In Britain the baby boomer generation grew up with Acker as a fixture on our radios and TV screens.

He was one of those rare artists that everybody recognised and who was universally regarded with affection.

This embrace extended to some of the titans of the music world who turned to Acker when they wanted a clarinet sound that was poignant and nostalgic.

If you can find it look out for Acker joining forces with the great Van Morrison to bring before us the shades of Avalon.

Acker is reported to have described Van as a nice guy and expressed some surprise that when Van offered him a lift home to the West Country after a recording session it was by private plane rather than by car!

My next musical selection to showcase Acker’s gifts, ‘Full Moon’  is a wonderfully romantic song by the sadly lost siren of English folk music – the incomparable Sandy Denny.
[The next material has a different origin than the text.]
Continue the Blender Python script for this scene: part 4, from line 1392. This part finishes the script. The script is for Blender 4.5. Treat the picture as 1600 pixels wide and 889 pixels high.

It would be hard to beat this record for an example of distilled English melancholy.

Acker Bilk was a hard working musician who never stopped making records and performing for his loyal audience.

He played his heart out every time he lifted his clarinet and he leaves a marvellous legacy of recordings filled with humanity and joy which will always find an audience.

I’ll leave you with a performance of ‘That Lucky Old Sun’ which shows Acker never lost his touch with a heart wrenching ballad.

Acker Bilk born on January 28th 1929 died on November 2nd 2014.

May he rest in peace.

This post dedicated to my son :

Avid music fan, Acker Bilk devotee, proper chip off the old block and now no mean clarinet player.